Arrange the order of welding in a reasonable and planned manner, so that welds of unequal thickness weldments, similar to valves, are prefabricated on the ground first. This prevents the installation welds of the pipeline from being placed at locations with unequal thickness weldments.
 

When welding the pipeline, avoid misaligned joints that may cause weld cracks. Effective measures should be taken to ensure that the weld joints are not affected by external forces, and welding quality should be strictly controlled to avoid stress concentration and structural discontinuity.
 

To reduce and avoid the occurrence of cracks, low-alloy steel materials generally require effective preheating before welding and post-weld heat treatment. Before welding the pipeline, a welding procedure should be prepared based on the welding procedure assessment report (or the pre-welding procedure that has passed the technical review) to guide welders in welding and post-weld heat treatment. Welding materials that meet the requirements of the design documents and relevant standards should be selected and dried. After the groove preparation is completed, the weldment should be strictly preheated, the temperature between each layer of welds should be controlled during welding, and heat treatment should be performed immediately after welding.
 

During regular inspection and maintenance of the main steam pipeline and mother pipe of the power plant, the user unit should strictly implement the process requirements for start-up and shutdown, and it is strictly forbidden to quickly cool down by passing instrument air.
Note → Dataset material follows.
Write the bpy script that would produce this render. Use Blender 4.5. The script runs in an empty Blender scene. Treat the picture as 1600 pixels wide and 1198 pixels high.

The pipeline within the boiler range should be measured at fixed points with a high-temperature thickness gauge to determine the annual corrosion rate. Additionally, thickness measurement at unfixed points should be carried out to investigate the corrosion of each pipe fitting in the pipeline promptly, collecting and organizing relevant information on the overall and local corrosion of the pipeline.
 

Rationally formulate a pipeline purge plan, remove impurities from the pipeline promptly, and ensure regular maintenance of the auxiliary devices on the pipeline, such as pipeline supports and hangers, creep measurement points, etc.
 

Based on the results of regular inspections and the operation time of the pipeline, the regular inspection cycle should be reasonably determined. A detailed inspection plan should be formulated during regular inspections, including creep, hardness, and metallographic tests. Pay attention to changes in hardness values and the spheroidization state of metallographic structures, keep records, and regularly compare the data before and after. For pipelines with severe spheroidization levels and obvious reductions in hardness values, segment mechanical performance analysis should be carried out if necessary to ensure safe and long-term operation of pipelines within the boiler range.